The Second Passover (Sermon for the Ninth Sunday after Pentecost) John 6:1-24


Sermon for the Ninth Sunday after Pentecost
John 6:1-24
7.26.15
Calvary - St. George's Church, Manhattan

Have any of you ever celebrated Passover?


Have any of you ever been to a seder?


Growing up in a Jewish family on my mother’s side, I went to seders almost every year. At these feasts we would celebrate the liberation of the people of God from their bondage in Egypt. The freedom of slaves from their oppressors; victims from their victimizers.


The point of Passover is to bring to remembrance the Exodus story, where God called on Moses to confront the Pharaoh--the ruler of Egypt--and tell him to let God’s people go. Only the Pharaoh likes being in control and he likes his slaves, so he refuses. In response, God brings judgment on Egypt, and he does so in the form of plagues.


The reason why the season is called Passover has to do with the tenth and final plague, where God instructs Moses to tell Pharaoh that if you continue to hold my people in bondage I will strike down all of your firstborn. Pharaoh, stubborn to the end, again refuses. Instead of choosing liberation, he chooses the way oppression, and therefore, of judgment and death.

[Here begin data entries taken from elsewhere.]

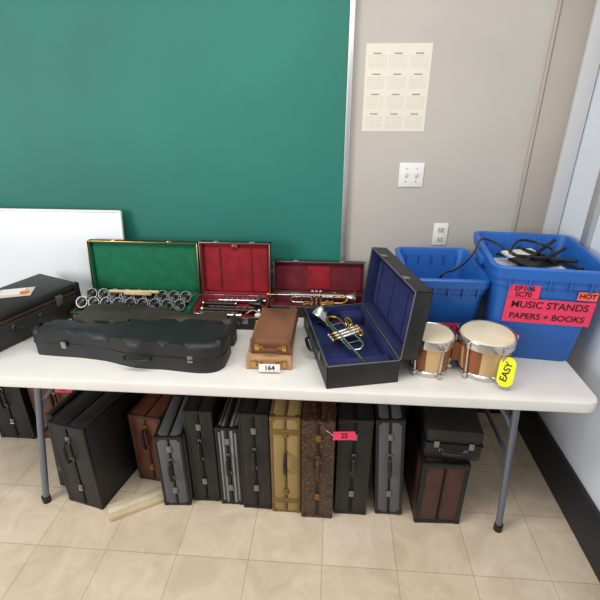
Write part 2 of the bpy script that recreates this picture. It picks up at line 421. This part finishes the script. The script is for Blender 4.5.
# clarinet case
b,Lm=open_case(.36,.245,.065,.045,95,mBlk2,mRedV,mNick,dl=.278)
b.box((.18,.1225,.024),(.335,.22,.028),mRedV,.005)
b.box((.18,.055,.04),(.33,.012,.02),mRedV,.003); b.box((.18,.12,.04),(.33,.012,.02),mRedV,.003)
for x in(.1,.26): b.box((x,.13,.026),(.008,.23,.004),mMarV,.001,Lm)
b.box((.18,.262,.028),(.03,.03,.02),mBrass,.003,Lm)
b.finish('clarinet_case',(-.665,1.85,TZ))
def clarinet_joint(b,p1,p2,r,body,keys=6):
    b.cyl(p1,p2,r,body,seg=16); p1=Vector(p1);p2=Vector(p2);d=(p2-p1)
    for t in(0,.97): b.cyl(p1+d*t,p1+d*(t+.03),r*1.25,mSil,seg=16)
    n=d.normalized(); sd=Vector((-n.y,n.x,0))
    b.cyl(p1+d*.1+sd*r+Vector((0,0,r)),p1+d*.9+sd*r+Vector((0,0,r)),.0022,mSil,seg=8)
    for i in range(keys):
        q=p1+d*(.12+.76*i/(keys-1))+Vector((0,0,r))
        b.cyl(q,q+Vector((0,0,.004)),.0068,mSil,seg=12); b.cyl(q+Vector((0,0,.002)),q+sd*r*1.2+Vector((0,0,.002)),.002,mSil,seg=6)
b=MB()
clarinet_joint(b,(.02,.03,.058),(.25,.03,.058),.012,mSil,8)
clarinet_joint(b,(.04,.09,.058),(.33,.085,.058),.0125,mEbony,8)
clarinet_joint(b,(.03,.155,.058),(.20,.155,.058),.0125,mEbony,6)
clarinet_joint(b,(.10,.2,.056),(.34,.205,.056),.010,mSil,8)
b.lathe([(.012,0),(.013,.02),(.02,.05),(.03,.065),(.028,.065),(.012,.02),(.0,.02)],mEbony,T(.265,.15,.066)@RY(90),20)
b.tube([(.27,.035,.068),(.30,.04,.085),(.33,.03,.08),(.345,.05,.07)],.004,mSil)
b.box((.33,.02,.066),(.03,.02,.02),mPaper,.003)
b.finish('clarinet',(-.665,1.85,TZ))

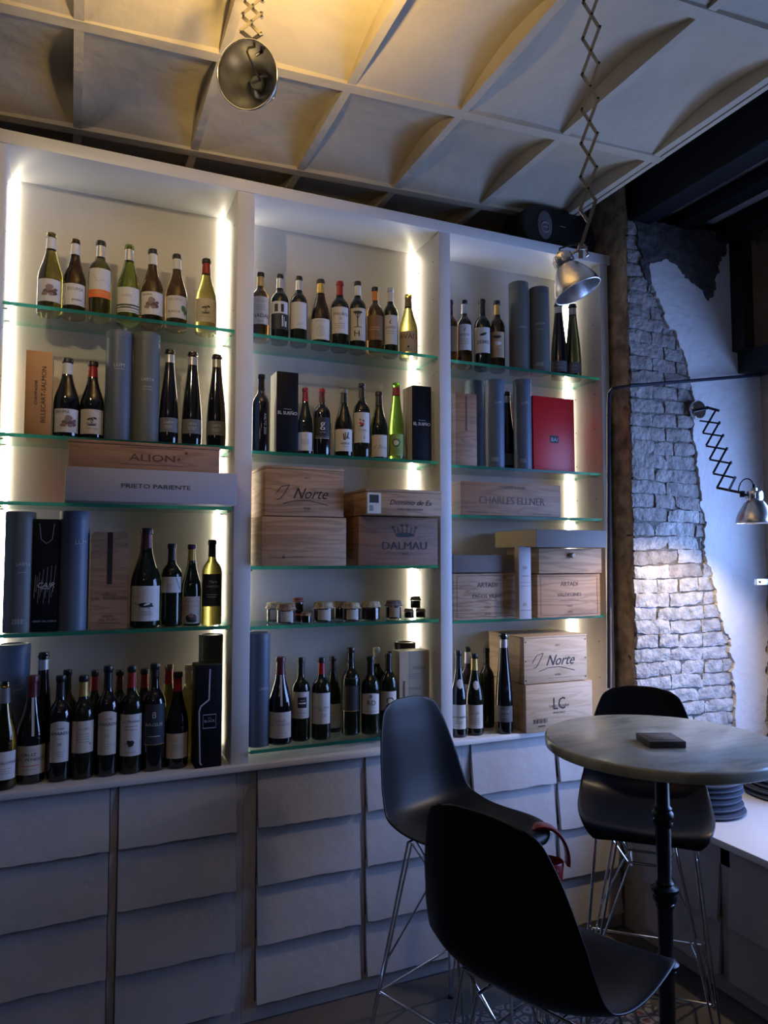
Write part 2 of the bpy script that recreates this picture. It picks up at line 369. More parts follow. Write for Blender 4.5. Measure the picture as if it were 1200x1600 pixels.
    slab([(1152, 1330), (1150, 1150), (1147, 1100), (1143, 1060), (1144, 1040), (1138, 1000), (1128, 985), (1122, 950), (1116, 930), (1112, 900), (1103, 880), (1100, 850), (1098, 800), (1092, 785), (1094, 760), (1085, 730), (1085, 700), (1080, 660), (1082, 640), (1079, 600), (1072, 570), (1066, 556), (1054, 520), (1042, 510), (1036, 485), (1023, 462), (1013, 440), (1016, 412), (1035, 406), (1055, 415), (1070, 435), (1090, 452), (1103, 474), (1116, 450), (1121, 420), (1130, 398), (1133, 372), (1192, 380), (1196, 700), (1196, 1100), (1192, 1330)],
         PY - .009, PY + .01, 'wall_right_plaster', pm, 'white plaster left on the right part of the brick pier')
    slab([(988, 343), (1133, 366), (1136, 395), (1122, 430), (1112, 480), (1090, 470), (1070, 450), (1040, 430), (1018, 425), (1010, 455), (1003, 420), (998, 385)], PY - .008, PY + .008, 'wall_right_render', cm, 'dark bare render at the top of the brick pier')
pier()
beige = mat('beige_plaster', (0.50, 0.42, 0.34), 0.85, noise=0.2, nscale=6, bump=0.3)
mb = MB(); mb.box((3.05, 2.2, 0), (3.2, 2.9, 3.2)); mb.box((3.05, -1.2, 2.56), (3.2, 2.2, 3.2)); mb.box((3.05, -1.2, 0), (3.2, 2.2, .56)); mb.box((3.05, -1.2, .56), (3.2, -.75, 2.56))
mb.box((2.93, PY - .02, 2.57), (3.05, PY, 3.12))
struct(mb, 'wall_right', beige, 'beige plastered wall around the window', 'wall')
t = MB(); t.box((2.865, 2.36, 2.57), (2.93, 2.43, 3.10)); t.box((2.90, -.8, 2.47), (3.06, 2.43, 2.57)); struct(t, 'trim_1', steelblk, 'black steel lintel and post above the window', 'trim')
t = MB(); t.box((3.055, 2.26, .56), (3.12, 2.38, 2.47)); t.box((3.06, -.75, .56), (3.12, -.67, 2.47)); t.box((3.06, -.67, .56), (3.12, 2.30, .62)); t.box((3.06, .78, .62), (3.10, .84, 2.47))
wf = struct(t, 'window_1', steelblk, 'black framed window above the bench', 'window')
gl = bpy.data.materials.new('window_glass'); gl.use_nodes = True; nt = gl.node_tree; nt.nodes.clear()
o_ = nt.nodes.new('ShaderNodeOutputMaterial'); tr = nt.nodes.new('ShaderNodeBsdfTransparent'); gs = nt.nodes.new('ShaderNodeBsdfGlossy'); gs.inputs['Roughness'].default_value = 0.02
mx = nt.nodes.new('ShaderNodeMixShader'); mx.inputs[0].default_value = .08; nt.links.new(tr.outputs[0], mx.inputs[1]); nt.links.new(gs.outputs[0], mx.inputs[2]); nt.links.new(mx.outputs[0], o_.inputs[0])
t = MB(); t.box((3.078, -.67, .62), (3.084, 2.30, 2.47)); t.build('pane', gl, wf)
t = MB(); p = at(1184, 909, 2.34); t.box((p.x - .03, 2.32, p.z - .014), (p.x + .1, 2.335, p.z + .014)); t.box((p.x - .015, 2.31, p.z - .006), (p.x + .0, 2.32, p.z + .006)); t.build('latch', steel, wf, bevel=.003)
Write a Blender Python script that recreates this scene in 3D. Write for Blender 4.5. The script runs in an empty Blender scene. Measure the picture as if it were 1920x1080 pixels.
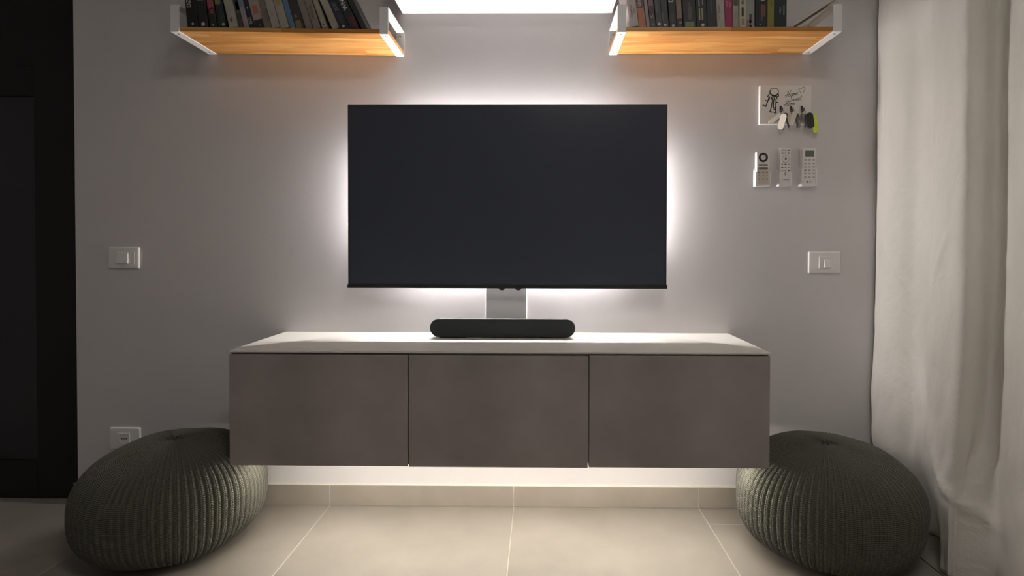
import bpy, bmesh, math, random
from mathutils import Vector, Matrix, noise

SC = bpy.context.scene
COL = SC.collection
PI = math.pi

# ------------------------------------------------------------------ camera
cam_d = bpy.data.cameras.new('camera')
cam = bpy.data.objects.new('camera', cam_d)
COL.objects.link(cam)
R_, U_, F_ = (Vector((0.999936, 0.011116, 0.002179)), Vector((-0.002348, 0.015268, 0.999881)),
              Vector((-0.011081, 0.999822, -0.015293)))
m = Matrix.Identity(4)
for i in range(3):
    m[i][0] = R_[i]; m[i][1] = U_[i]; m[i][2] = -F_[i]
m[0][3], m[1][3], m[2][3] = 0.1356, -2.2573, 1.0522
cam.matrix_world = m
cam_d.sensor_fit = 'HORIZONTAL'
cam_d.sensor_width = 36.0
cam_d.lens = 1042.94 / 1920 * 36
cam_d.shift_x = (960 - 999.77) / 1920
cam_d.shift_y = (481.70 - 540) / 1920
cam_d.clip_start = 0.02
SC.camera = cam

# ------------------------------------------------------------------ light and exposure
TV_LED = 395.0
FILL_LAMP = 13.0  # strength of the added, unseen ceiling fill
CABINET_LED = 76.0
world = bpy.data.worlds.new('world'); SC.world = world
world.use_nodes = True
world.node_tree.nodes['Background'].inputs[0].default_value = (0.6, 0.62, 0.7, 1)
world.node_tree.nodes['Background'].inputs[1].default_value = 0.01
SC.view_settings.view_transform = 'Standard'
SC.view_settings.look = 'None'
SC.view_settings.exposure = 0.0
SC.view_settings.gamma = 1.0
SC.view_settings.use_curve_mapping = False


# ------------------------------------------------------------------ materials
MATS = {}


def mat(name, col, rough=0.6, metal=0.0, spec=0.5, var=0.0, scale=8.0, bump=0.0, bscale=60.0, detail=4.0,
        stretch=(1, 1, 1), emit=None, strength=0.0, coat=0.0, sheen=0.0):
    if name in MATS:
        return MATS[name]
    mm = bpy.data.materials.new(name); mm.use_nodes = True
    nt = mm.node_tree; N = nt.nodes; L = nt.links
    b = N['Principled BSDF']
    b.inputs['Base Color'].default_value = (*col, 1)
    b.inputs['Roughness'].default_value = rough
    b.inputs['Metallic'].default_value = metal
    b.inputs['Specular IOR Level'].default_value = spec
    b.inputs['Coat Weight'].default_value = coat
    b.inputs['Sheen Weight'].default_value = sheen
    if emit:
        b.inputs['Emission Color'].default_value = (*emit, 1)
        b.inputs['Emission Strength'].default_value = strength
    if var or bump:
        tc = N.new('ShaderNodeTexCoord'); mp = N.new('ShaderNodeMapping')
        mp.inputs['Scale'].default_value = stretch
        L.new(tc.outputs['Object'], mp.inputs['Vector'])
    if var:
        n = N.new('ShaderNodeTexNoise'); n.inputs['Scale'].default_value = scale; n.inputs['Detail'].default_value = detail
        L.new(mp.outputs[0], n.inputs['Vector'])
        r = N.new('ShaderNodeValToRGB')
        r.color_ramp.elements[0].position = 0.3; r.color_ramp.elements[1].position = 0.7
        r.color_ramp.elements[0].color = (*[c * (1 - var) for c in col], 1)
        r.color_ramp.elements[1].color = (*[min(1, c * (1 + var)) for c in col], 1)
        L.new(n.outputs['Fac'], r.inputs[0]); L.new(r.outputs[0], b.inputs['Base Color'])
    if bump:
        n2 = N.new('ShaderNodeTexNoise'); n2.inputs['Scale'].default_value = bscale; n2.inputs['Detail'].default_value = 3
        L.new(mp.outputs[0], n2.inputs['Vector'])
        bp = N.new('ShaderNodeBump'); bp.inputs['Strength'].default_value = bump; bp.inputs['Distance'].default_value = 0.004
        L.new(n2.outputs['Fac'], bp.inputs['Height']); L.new(bp.outputs[0], b.inputs['Normal'])
    MATS[name] = mm
    return mm


M_WALL = mat('wall_paint', (0.665, 0.642, 0.645), 0.75, var=0.025, scale=2.2, bump=0.08, bscale=220, spec=0.25)
M_CEIL = mat('ceiling_paint', (0.62, 0.62, 0.62), 0.85, spec=0.2)
M_GROUT = mat('grout', (0.52, 0.49, 0.43), 0.85)
M_GAP = mat('threshold_gap', (0.05, 0.05, 0.045), 0.9)
M_TILE = mat('floor_tile', (0.305, 0.278, 0.242), 0.42, var=0.13, scale=3.2, detail=8, bump=0.05, bscale=90, spec=0.4)
M_SKIRT = mat('skirting_tile', (0.31, 0.275, 0.235), 0.5, var=0.10, scale=5, detail=6)
M_CAULK = mat('caulk', (0.82, 0.79, 0.73), 0.6)
M_WHITE = mat('white_plastic', (0.80, 0.79, 0.78), 0.35, spec=0.5)
M_WSTEEL = mat('white_steel', (0.82, 0.81, 0.80), 0.4)
M_SCREW = mat('screw', (0.25, 0.24, 0.23), 0.4, metal=0.7)
M_BODY = mat('cabinet_body', (0.62, 0.60, 0.57), 0.5)
M_GLASS_TOP = mat('cabinet_top', (0.70, 0.68, 0.63), 0.46, spec=0.5)
M_DOOR = mat('concrete_front', (0.30, 0.265, 0.26), 0.55, var=0.22, scale=3.2, detail=8, bump=0.06, bscale=40)
M_TVFRAME = mat('tv_frame', (0.018, 0.018, 0.02), 0.45)
M_SCREEN = mat('tv_screen', (0.055, 0.064, 0.088), 0.22, spec=0.4)
M_TVBACK = mat('tv_back', (0.03, 0.03, 0.032), 0.6)
M_FABRIC = mat('soundbar_grille', (0.013, 0.016, 0.019), 0.75, bump=0.25, bscale=900)
M_SBASE = mat('soundbar_case', (0.012, 0.012, 0.013), 0.5)
M_LED1 = mat('led_cool', (0.9, 0.9, 0.9), 0.5, emit=(1.0, 0.945, 0.93), strength=TV_LED)
M_LED2 = mat('led_warm', (0.9, 0.9, 0.9), 0.5, emit=(1.0, 0.93, 0.83), strength=CABINET_LED)
M_DUCT = mat('duct', (0.82, 0.81, 0.80), 0.5)
M_BLACK = mat('black_metal', (0.02, 0.018, 0.016), 0.4)
M_INK = mat('ink', (0.015, 0.013, 0.012), 0.7)
M_INKG = mat('ink_grey', (0.11, 0.10, 0.095), 0.7)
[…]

At this, Moses returns to the people of God--his people--and tells them to feast. He tells them to take a lamb, sacrifice and eat it, and to put the blood of the lamb on the doorposts of their houses. With this the angel will know to pass over the house not taking the first born. The next day with this great and terrible judgment inflicted on all of Egypt, the Pharaoh, finally, let Moses and his people go...


I’ve always enjoyed the seder feasts that I’ve been to. They are joyous occasions filled with the stories of a great people. But a few seders ago I began to think about the story from the perspective of the Egyptians. Not from the perspective of the Pharaoh, the rulers of Egypt, or the taskmasters who subjugated the people of God, but from the perspective of the ordinary Egyptians who were just going about their ordinary lives. The ones who were minding their own business. The ones who might not have given a second thought about the people of God. Or, if they had, must have thought that having the Hebrews as slaves was just the ordinary way of things; the way things had to be.


But the scary thing about this story is that the text makes clear that these people--the ordinary, everyday, barely aware--were under judgment, too. These people were viewed as complicit in the oppression of the people of God. And this threw me through a bit of a loop. It made me wonder if I might unknowingly be an oppressor of the people of God. It made me wonder if I might be complicit in the victimization of the lowly. As an American with plenty, it made me worry that I, like the everyday Egyptians of old, might be on the wrong side of the fence. So I began to think about this story in a whole new way, and wondered what this passage might mean for me and the ones that I love?